> _Your objective_
Skip every picture and transcribe the remaining material exactly.

[Begin Data excerpt]

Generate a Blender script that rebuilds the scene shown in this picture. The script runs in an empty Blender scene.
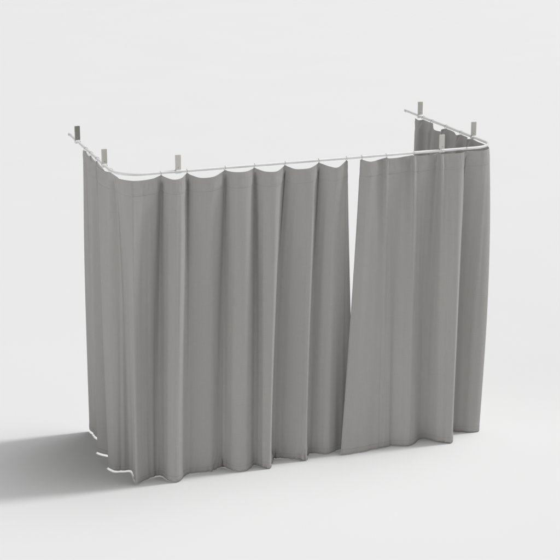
import bpy, bmesh, math, random
from mathutils import Vector, noise

C = bpy.context.scene.collection
random.seed(4)

# ------------------------------------------------------------------ camera numbers
IMG = 560.0
F_PX = 1752.0
PITCH = math.atan(530.0 / F_PX)
YAW = math.atan(644.0 / math.hypot(F_PX, 530.0))
CAM_H = 5.13
OX, OY = 4.27, 11.545            # world origin = middle of the front run of the rail
CAM = Vector((-OX, -OY, CAM_H))
FW = Vector((math.sin(YAW) * math.cos(PITCH), math.cos(YAW) * math.cos(PITCH), -math.sin(PITCH)))
RT = Vector((math.cos(YAW), -math.sin(YAW), 0.0))
UP = RT.cross(FW)
RAIL_Z = 2.30
XL = 2.862 - OX
RR = 0.16                        # radius of the right corner
XR = 1.492                       # right leg where it leaves the corner; it leans in by SK per metre
SK = 0.070
YB = 13.01 - OY
RC = 0.20                        # radius of the left corner


def xr(y):
    return XR - SK * (y - RR)



def front_x(px, py, Y=0.0):
    """x of the point of the plane y=Y measured at photo position (px, py)"""
    d = FW * F_PX + RT * (px - 280) + UP * (280 - py)
    t = (Y - CAM.y) / d.y
    return CAM.x + d.x * t


# ------------------------------------------------------------------ helpers
def link(name, bm, mat, parent=None, smooth=True):
    me = bpy.data.meshes.new(name)
    bm.normal_update()
    bm.to_mesh(me)
    bm.free()
    if smooth:
        for p in me.polygons:
            p.use_smooth = True
    me.materials.append(mat)
    o = bpy.data.objects.new(name, me)
    C.objects.link(o)
    if parent:
        o.parent = parent
    return o


def thing(name, label, cat, group=None):
    o = bpy.data.objects.new(name, None)
    C.objects.link(o)
    o['label'] = label
    o['category'] = cat
    if group:
        o['group'] = group
    return o


def sweep(bm, pts, r, n=12, cap=True):
    """round tube along a polyline with parallel-transported frames"""
    rings = []
    prev = None
    for i, p in enumerate(pts):
        a = pts[max(i - 1, 0)]
        b = pts[min(i + 1, len(pts) - 1)]
        t = (b - a).normalized()
        if prev is None:
            ref = Vector((0, 0, 1)) if abs(t.z) < 0.9 else Vector((1, 0, 0))
            u = t.cross(ref).normalized()
        else:
            u = (prev - t * prev.dot(t)).normalized()
        prev = u
        v = t.cross(u)
        rings.append([bm.verts.new(p + u * (r * math.cos(2 * math.pi * k / n)) + v * (r * math.sin(2 * math.pi * k / n))) for k in range(n)])
    for a, b in zip(rings, rings[1:]):
        for k in range(n):
            bm.faces.new((a[k], a[(k + 1) % n], b[(k + 1) % n], b[k]))
    if cap:
        bm.faces.new(rings[0][::-1])
        bm.faces.new(rings[-1])
    return bm


def bevel_box(bm, c, s, rz=0.0, bev=0.002):
    r = bmesh.ops.create_cube(bm, size=1.0)
    vs = r['verts']
    for v in vs:
        x, y, z = v.co.x * s[0], v.co.y * s[1], v.co.z * s[2]
        v.co = Vector((c[0] + x * math.cos(rz) - y * math.sin(rz), c[1] + x * math.sin(rz) + y * math.cos(rz), c[2] + z))
    es = list({e for v in vs for e in v.link_edges})
    if bev:
        bmesh.ops.bevel(bm, geom=es, offset=bev, segments=2, affect='EDGES')
    return bm


# ------------------------------------------------------------------ materials
def base_mat(name):
    m = bpy.data.materials.new(name)
    m.use_nodes = True
    nt = m.node_tree
    return m, nt, nt.nodes['Principled BSDF']


def fabric_mat():
    m, nt, b = base_mat('grey_fabric')
    N, L = nt.nodes, nt.links
    uv = N.new('ShaderNodeUVMap'); uv.uv_map = 'cloth'

    def yarn(sx, sy, detail):
        mp = N.new('ShaderNodeMapping'); mp.inputs['Scale'].default_value = (sx, sy, 1)
        L.new(uv.outputs[0], mp.inputs[0])
        t = N.new('ShaderNodeTexNoise'); t.inputs['Scale'].default_value = 1.0
        t.inputs['Detail'].default_value = detail
        L.new(mp.outputs[0], t.inputs['Vector'])
        return t.outputs['Fac']
    warp = yarn(320, 14, 2)
    weft = yarn(14, 320, 2)
    mott = yarn(2.5, 1.2, 3)
    a = N.new('ShaderNodeMath'); a.operation = 'ADD'
    L.new(warp, a.inputs[0]); L.new(weft, a.inputs[1])
    ramp = N.new('ShaderNodeMapRange')
    ramp.inputs['From Min'].default_value = 0.6; ramp.inputs['From Max'].default_value = 1.4
    ramp.inputs['To Min'].default_value = 0.95; ramp.inputs['To Max'].default_value = 1.05
    L.new(a.outputs[0], ramp.inputs['Value'])
    r2 = N.new('ShaderNodeMapRange')
    r2.inputs['From Min'].default_value = 0.3; r2.inputs['From Max'].default_value = 0.7
    r2.inputs['To Min'].default_value = 0.98; r2.inputs['To Max'].default_value = 1.02
    L.new(mott, r2.inputs['Value'])
    mul = N.new('ShaderNodeMath'); mul.operation = 'MULTIPLY'
    L.new(ramp.outputs[0], mul.inputs[0]); L.new(r2.outputs[0], mul.inputs[1])
    col = N.new('ShaderNodeVectorMath'); col.operation = 'SCALE'
    col.inputs[0].default_value = FABRIC
    L.new(mul.outputs[0], col.inputs['Scale'])
    L.new(col.outputs[0], b.inputs['Base Color'])
    b.inputs['Roughness'].default_value = 0.92
    b.inputs['Specular IOR Level'].default_value = 0.15
    b.inputs['Sheen Weight'].default_value = 0.05
    b.inputs['Sheen Roughness'].default_value = 0.5
    bump = N.new('ShaderNodeBump'); bump.inputs['Strength'].default_value = 0.25; bump.inputs['Distance'].default_value = 0.0006
    L.new(a.outputs[0], bump.inputs['Height'])
    L.new(bump.outputs[0], b.inputs['Normal'])
    return m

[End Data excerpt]

> _Solution to the problem_
Generate a Blender script that rebuilds the scene shown in this picture. The script runs in an empty Blender scene.
import bpy, bmesh, math, random
from mathutils import Vector, noise

C = bpy.context.scene.collection
random.seed(4)

# ------------------------------------------------------------------ camera numbers
IMG = 560.0
F_PX = 1752.0
PITCH = math.atan(530.0 / F_PX)
YAW = math.atan(644.0 / math.hypot(F_PX, 530.0))
CAM_H = 5.13
OX, OY = 4.27, 11.545            # world origin = middle of the front run of the rail
CAM = Vector((-OX, -OY, CAM_H))
FW = Vector((math.sin(YAW) * math.cos(PITCH), math.cos(YAW) * math.cos(PITCH), -math.sin(PITCH)))
RT = Vector((math.cos(YAW), -math.sin(YAW), 0.0))
UP = RT.cross(FW)
RAIL_Z = 2.30
XL = 2.862 - OX
RR = 0.16                        # radius of the right corner
XR = 1.492                       # right leg where it leaves the corner; it leans in by SK per metre
SK = 0.070
YB = 13.01 - OY
RC = 0.20                        # radius of the left corner


def xr(y):
    return XR - SK * (y - RR)



def front_x(px, py, Y=0.0):
    """x of the point of the plane y=Y measured at photo position (px, py)"""
    d = FW * F_PX + RT * (px - 280) + UP * (280 - py)
    t = (Y - CAM.y) / d.y
    return CAM.x + d.x * t


# ------------------------------------------------------------------ helpers
def link(name, bm, mat, parent=None, smooth=True):
    me = bpy.data.meshes.new(name)
    bm.normal_update()
    bm.to_mesh(me)
    bm.free()
    if smooth:
        for p in me.polygons:
            p.use_smooth = True
    me.materials.append(mat)
    o = bpy.data.objects.new(name, me)
    C.objects.link(o)
    if parent:
        o.parent = parent
    return o


def thing(name, label, cat, group=None):
    o = bpy.data.objects.new(name, None)
    C.objects.link(o)
    o['label'] = label
    o['category'] = cat
    if group:
        o['group'] = group
    return o


def sweep(bm, pts, r, n=12, cap=True):
    """round tube along a polyline with parallel-transported frames"""
    rings = []
    prev = None
    for i, p in enumerate(pts):
        a = pts[max(i - 1, 0)]
        b = pts[min(i + 1, len(pts) - 1)]
        t = (b - a).normalized()
        if prev is None:
            ref = Vector((0, 0, 1)) if abs(t.z) < 0.9 else Vector((1, 0, 0))
            u = t.cross(ref).normalized()
        else:
            u = (prev - t * prev.dot(t)).normalized()
        prev = u
        v = t.cross(u)
        rings.append([bm.verts.new(p + u * (r * math.cos(2 * math.pi * k / n)) + v * (r * math.sin(2 * math.pi * k / n))) for k in range(n)])
    for a, b in zip(rings, rings[1:]):
        for k in range(n):
            bm.faces.new((a[k], a[(k + 1) % n], b[(k + 1) % n], b[k]))
    if cap:
        bm.faces.new(rings[0][::-1])
        bm.faces.new(rings[-1])
    return bm


def bevel_box(bm, c, s, rz=0.0, bev=0.002):
    r = bmesh.ops.create_cube(bm, size=1.0)
    vs = r['verts']
    for v in vs:
        x, y, z = v.co.x * s[0], v.co.y * s[1], v.co.z * s[2]
        v.co = Vector((c[0] + x * math.cos(rz) - y * math.sin(rz), c[1] + x * math.sin(rz) + y * math.cos(rz), c[2] + z))
    es = list({e for v in vs for e in v.link_edges})
    if bev:
        bmesh.ops.bevel(bm, geom=es, offset=bev, segments=2, affect='EDGES')
    return bm


# ------------------------------------------------------------------ materials
def base_mat(name):
    m = bpy.data.materials.new(name)
    m.use_nodes = True
    nt = m.node_tree
    return m, nt, nt.nodes['Principled BSDF']


def fabric_mat():
    m, nt, b = base_mat('grey_fabric')
    N, L = nt.nodes, nt.links
    uv = N.new('ShaderNodeUVMap'); uv.uv_map = 'cloth'

    def yarn(sx, sy, detail):
        mp = N.new('ShaderNodeMapping'); mp.inputs['Scale'].default_value = (sx, sy, 1)
        L.new(uv.outputs[0], mp.inputs[0])
        t = N.new('ShaderNodeTexNoise'); t.inputs['Scale'].default_value = 1.0
        t.inputs['Detail'].default_value = detail
        L.new(mp.outputs[0], t.inputs['Vector'])
        return t.outputs['Fac']
    warp = yarn(320, 14, 2)
    weft = yarn(14, 320, 2)
    mott = yarn(2.5, 1.2, 3)
    a = N.new('ShaderNodeMath'); a.operation = 'ADD'
    L.new(warp, a.inputs[0]); L.new(weft, a.inputs[1])
    ramp = N.new('ShaderNodeMapRange')
    ramp.inputs['From Min'].default_value = 0.6; ramp.inputs['From Max'].default_value = 1.4
    ramp.inputs['To Min'].default_value = 0.95; ramp.inputs['To Max'].default_value = 1.05
    L.new(a.outputs[0], ramp.inputs['Value'])
    r2 = N.new('ShaderNodeMapRange')
    r2.inputs['From Min'].default_value = 0.3; r2.inputs['From Max'].default_value = 0.7
    r2.inputs['To Min'].default_value = 0.98; r2.inputs['To Max'].default_value = 1.02
    L.new(mott, r2.inputs['Value'])
    mul = N.new('ShaderNodeMath'); mul.operation = 'MULTIPLY'
    L.new(ramp.outputs[0], mul.inputs[0]); L.new(r2.outputs[0], mul.inputs[1])
    col = N.new('ShaderNodeVectorMath'); col.operation = 'SCALE'
    col.inputs[0].default_value = FABRIC
    L.new(mul.outputs[0], col.inputs['Scale'])
    L.new(col.outputs[0], b.inputs['Base Color'])
    b.inputs['Roughness'].default_value = 0.92
    b.inputs['Specular IOR Level'].default_value = 0.15
    b.inputs['Sheen Weight'].default_value = 0.05
    b.inputs['Sheen Roughness'].default_value = 0.5
    bump = N.new('ShaderNodeBump'); bump.inputs['Strength'].default_value = 0.25; bump.inputs['Distance'].default_value = 0.0006
    L.new(a.outputs[0], bump.inputs['Height'])
    L.new(bump.outputs[0], b.inputs['Normal'])
    return m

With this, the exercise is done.